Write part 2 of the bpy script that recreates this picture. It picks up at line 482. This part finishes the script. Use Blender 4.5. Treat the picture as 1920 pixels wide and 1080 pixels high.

- - -

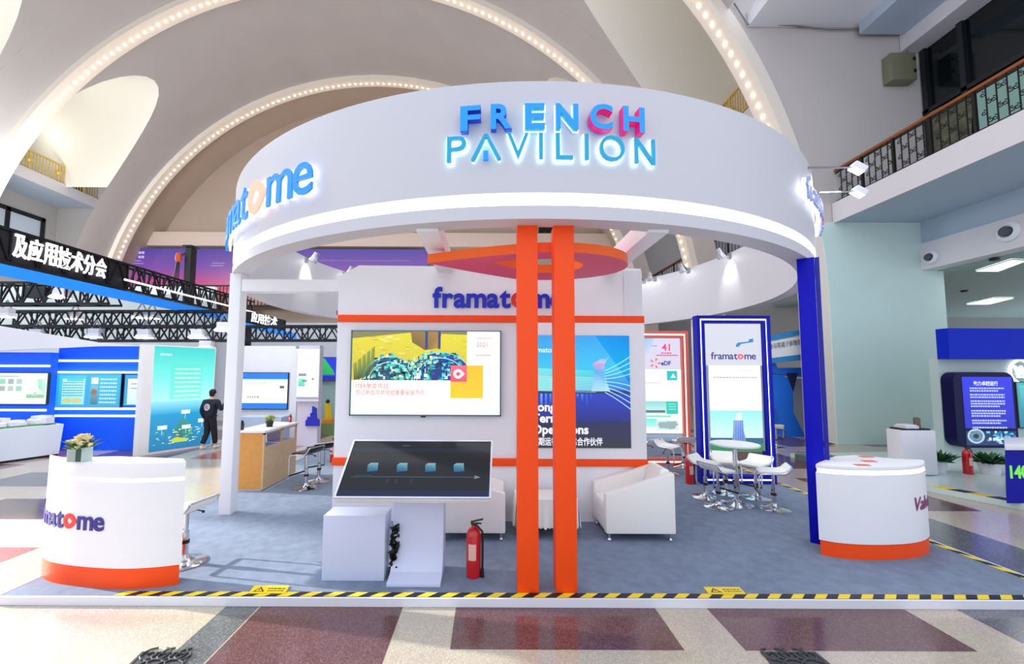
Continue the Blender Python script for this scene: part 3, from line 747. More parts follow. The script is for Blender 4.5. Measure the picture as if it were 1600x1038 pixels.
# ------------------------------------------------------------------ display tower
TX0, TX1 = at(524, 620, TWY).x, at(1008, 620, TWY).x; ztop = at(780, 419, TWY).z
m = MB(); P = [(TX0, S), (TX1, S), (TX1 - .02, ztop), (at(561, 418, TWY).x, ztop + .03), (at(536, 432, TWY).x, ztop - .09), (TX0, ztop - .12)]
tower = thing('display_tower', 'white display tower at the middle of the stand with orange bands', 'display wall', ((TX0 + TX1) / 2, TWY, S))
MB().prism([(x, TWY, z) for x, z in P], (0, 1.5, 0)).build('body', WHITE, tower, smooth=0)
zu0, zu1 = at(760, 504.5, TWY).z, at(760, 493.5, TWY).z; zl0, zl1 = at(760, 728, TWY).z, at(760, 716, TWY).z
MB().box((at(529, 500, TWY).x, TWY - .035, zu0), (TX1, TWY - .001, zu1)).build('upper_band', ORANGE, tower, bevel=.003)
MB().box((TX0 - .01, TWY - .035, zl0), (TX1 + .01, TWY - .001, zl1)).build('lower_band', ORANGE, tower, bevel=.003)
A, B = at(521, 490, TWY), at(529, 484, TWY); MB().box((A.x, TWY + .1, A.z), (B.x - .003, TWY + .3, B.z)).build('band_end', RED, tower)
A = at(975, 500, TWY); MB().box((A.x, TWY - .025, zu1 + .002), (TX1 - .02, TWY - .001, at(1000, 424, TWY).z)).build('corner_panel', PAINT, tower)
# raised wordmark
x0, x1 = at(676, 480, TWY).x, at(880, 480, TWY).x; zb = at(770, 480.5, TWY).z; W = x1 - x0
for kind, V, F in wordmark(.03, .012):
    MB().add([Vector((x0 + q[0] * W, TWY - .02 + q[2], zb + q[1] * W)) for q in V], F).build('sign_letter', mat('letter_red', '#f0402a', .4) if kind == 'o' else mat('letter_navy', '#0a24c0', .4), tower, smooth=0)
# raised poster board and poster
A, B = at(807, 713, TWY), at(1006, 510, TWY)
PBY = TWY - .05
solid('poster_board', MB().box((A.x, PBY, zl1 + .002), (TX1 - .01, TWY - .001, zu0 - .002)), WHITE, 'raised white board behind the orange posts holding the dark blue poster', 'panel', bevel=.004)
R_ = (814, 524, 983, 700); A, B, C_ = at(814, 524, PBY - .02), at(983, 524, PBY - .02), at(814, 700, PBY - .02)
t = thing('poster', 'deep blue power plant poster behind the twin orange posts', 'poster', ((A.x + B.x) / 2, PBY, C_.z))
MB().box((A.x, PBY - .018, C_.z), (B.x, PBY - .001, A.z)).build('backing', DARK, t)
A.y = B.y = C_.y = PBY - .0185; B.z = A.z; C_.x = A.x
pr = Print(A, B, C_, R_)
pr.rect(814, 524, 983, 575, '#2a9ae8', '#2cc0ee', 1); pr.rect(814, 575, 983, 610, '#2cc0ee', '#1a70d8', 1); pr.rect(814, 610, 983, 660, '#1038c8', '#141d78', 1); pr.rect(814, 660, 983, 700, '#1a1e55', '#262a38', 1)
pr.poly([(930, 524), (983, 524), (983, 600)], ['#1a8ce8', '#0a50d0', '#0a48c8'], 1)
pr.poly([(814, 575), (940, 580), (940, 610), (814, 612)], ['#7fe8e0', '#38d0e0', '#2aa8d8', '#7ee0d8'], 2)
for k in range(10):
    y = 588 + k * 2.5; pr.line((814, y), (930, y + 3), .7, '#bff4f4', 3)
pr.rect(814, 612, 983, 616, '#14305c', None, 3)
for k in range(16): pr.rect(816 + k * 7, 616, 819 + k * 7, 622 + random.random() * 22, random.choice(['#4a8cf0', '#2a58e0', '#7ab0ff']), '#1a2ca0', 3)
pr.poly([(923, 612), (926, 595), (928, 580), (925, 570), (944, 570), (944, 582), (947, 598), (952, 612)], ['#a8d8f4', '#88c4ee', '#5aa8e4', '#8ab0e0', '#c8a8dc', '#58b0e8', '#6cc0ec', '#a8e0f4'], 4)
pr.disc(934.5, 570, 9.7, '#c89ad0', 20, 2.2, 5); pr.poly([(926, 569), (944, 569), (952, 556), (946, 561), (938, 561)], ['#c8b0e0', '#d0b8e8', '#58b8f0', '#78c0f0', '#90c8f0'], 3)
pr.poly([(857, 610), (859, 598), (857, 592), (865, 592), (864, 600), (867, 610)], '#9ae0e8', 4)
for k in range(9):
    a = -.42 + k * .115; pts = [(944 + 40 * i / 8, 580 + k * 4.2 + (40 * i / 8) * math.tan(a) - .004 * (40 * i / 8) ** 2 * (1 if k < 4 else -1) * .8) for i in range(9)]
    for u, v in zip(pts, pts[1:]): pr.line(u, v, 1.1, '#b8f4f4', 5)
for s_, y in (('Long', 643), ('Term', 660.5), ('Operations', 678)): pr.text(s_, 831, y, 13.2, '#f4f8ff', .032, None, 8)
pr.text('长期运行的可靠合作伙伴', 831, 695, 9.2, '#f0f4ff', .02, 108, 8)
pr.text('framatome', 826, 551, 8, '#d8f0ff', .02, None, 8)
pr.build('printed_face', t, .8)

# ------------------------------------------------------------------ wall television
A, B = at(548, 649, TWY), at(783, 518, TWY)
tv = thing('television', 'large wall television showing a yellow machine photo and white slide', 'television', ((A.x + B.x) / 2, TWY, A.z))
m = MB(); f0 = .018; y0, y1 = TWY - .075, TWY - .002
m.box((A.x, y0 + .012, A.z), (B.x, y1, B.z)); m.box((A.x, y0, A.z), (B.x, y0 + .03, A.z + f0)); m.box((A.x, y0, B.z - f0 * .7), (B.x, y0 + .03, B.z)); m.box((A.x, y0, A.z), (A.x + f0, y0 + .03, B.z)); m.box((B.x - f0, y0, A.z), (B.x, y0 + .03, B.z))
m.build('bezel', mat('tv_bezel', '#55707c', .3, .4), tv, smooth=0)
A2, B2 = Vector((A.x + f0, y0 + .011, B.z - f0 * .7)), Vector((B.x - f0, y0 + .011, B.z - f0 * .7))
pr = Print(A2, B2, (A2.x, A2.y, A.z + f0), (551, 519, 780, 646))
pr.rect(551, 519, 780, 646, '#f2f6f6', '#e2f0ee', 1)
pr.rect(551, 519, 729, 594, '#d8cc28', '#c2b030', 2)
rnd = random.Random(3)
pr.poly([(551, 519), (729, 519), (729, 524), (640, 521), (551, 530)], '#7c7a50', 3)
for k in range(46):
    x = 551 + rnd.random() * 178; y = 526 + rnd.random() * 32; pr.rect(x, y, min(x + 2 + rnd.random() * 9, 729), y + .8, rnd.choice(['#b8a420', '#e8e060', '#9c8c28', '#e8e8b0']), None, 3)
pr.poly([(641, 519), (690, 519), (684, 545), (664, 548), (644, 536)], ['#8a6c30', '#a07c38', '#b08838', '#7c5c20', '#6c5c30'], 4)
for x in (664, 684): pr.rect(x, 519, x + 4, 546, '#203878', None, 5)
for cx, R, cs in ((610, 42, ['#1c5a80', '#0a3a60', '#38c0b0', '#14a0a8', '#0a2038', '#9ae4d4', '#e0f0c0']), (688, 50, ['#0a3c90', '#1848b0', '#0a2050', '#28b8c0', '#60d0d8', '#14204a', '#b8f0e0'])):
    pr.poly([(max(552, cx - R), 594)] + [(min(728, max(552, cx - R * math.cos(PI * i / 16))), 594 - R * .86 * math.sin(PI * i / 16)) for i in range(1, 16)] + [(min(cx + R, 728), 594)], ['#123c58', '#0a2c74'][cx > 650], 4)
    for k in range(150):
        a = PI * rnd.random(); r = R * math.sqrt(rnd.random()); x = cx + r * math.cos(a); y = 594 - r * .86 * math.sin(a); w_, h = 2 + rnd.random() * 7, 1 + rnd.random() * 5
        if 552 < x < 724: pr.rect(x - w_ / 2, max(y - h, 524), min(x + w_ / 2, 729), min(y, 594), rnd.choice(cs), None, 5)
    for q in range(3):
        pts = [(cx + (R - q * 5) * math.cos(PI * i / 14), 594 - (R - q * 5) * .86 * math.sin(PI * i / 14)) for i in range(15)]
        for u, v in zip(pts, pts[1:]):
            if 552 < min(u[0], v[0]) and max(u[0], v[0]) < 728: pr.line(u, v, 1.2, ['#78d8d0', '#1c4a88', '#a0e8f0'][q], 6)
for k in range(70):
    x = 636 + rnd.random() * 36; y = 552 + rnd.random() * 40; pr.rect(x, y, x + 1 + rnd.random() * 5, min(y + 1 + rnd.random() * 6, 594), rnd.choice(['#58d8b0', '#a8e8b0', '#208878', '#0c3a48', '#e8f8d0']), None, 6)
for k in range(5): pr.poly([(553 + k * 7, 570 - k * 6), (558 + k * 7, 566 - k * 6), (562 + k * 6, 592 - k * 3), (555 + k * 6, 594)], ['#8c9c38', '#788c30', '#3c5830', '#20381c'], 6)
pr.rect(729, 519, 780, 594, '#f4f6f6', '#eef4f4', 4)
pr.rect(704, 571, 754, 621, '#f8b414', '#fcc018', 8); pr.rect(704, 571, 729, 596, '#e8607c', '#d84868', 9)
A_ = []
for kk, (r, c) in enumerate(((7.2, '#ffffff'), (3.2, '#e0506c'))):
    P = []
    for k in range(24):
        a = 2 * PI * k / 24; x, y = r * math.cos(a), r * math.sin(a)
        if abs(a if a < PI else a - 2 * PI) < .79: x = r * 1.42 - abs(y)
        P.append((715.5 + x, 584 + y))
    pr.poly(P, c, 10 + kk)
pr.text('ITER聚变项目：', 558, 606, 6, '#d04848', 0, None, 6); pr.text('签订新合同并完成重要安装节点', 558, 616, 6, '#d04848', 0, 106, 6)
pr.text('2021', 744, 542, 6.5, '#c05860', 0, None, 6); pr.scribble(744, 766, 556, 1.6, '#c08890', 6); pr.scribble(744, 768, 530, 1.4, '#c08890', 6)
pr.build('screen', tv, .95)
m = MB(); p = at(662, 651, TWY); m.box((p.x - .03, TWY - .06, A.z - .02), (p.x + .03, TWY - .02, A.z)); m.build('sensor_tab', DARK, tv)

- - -

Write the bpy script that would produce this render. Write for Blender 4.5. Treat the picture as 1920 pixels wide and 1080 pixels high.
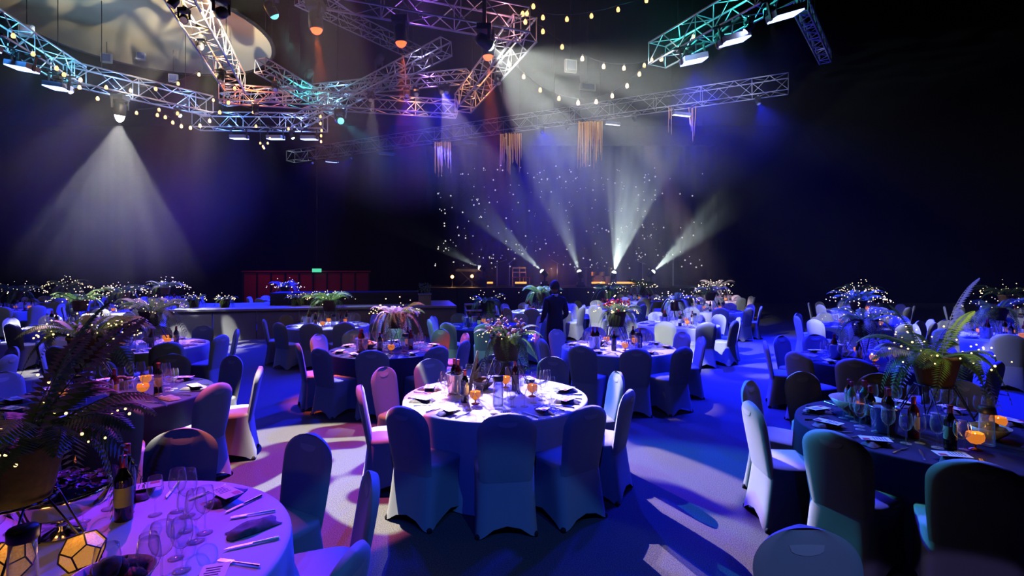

- - -

_REQUIRED TASK_. Filter the entries down to the lines with the word "that" in them.

_EXERCISE RESPONSE_.
Write part 2 of the bpy script that recreates this picture. It picks up at line 482. This part finishes the script. Use Blender 4.5. Treat the picture as 1920 pixels wide and 1080 pixels high.
Write the bpy script that would produce this render. Write for Blender 4.5. Treat the picture as 1920 pixels wide and 1080 pixels high.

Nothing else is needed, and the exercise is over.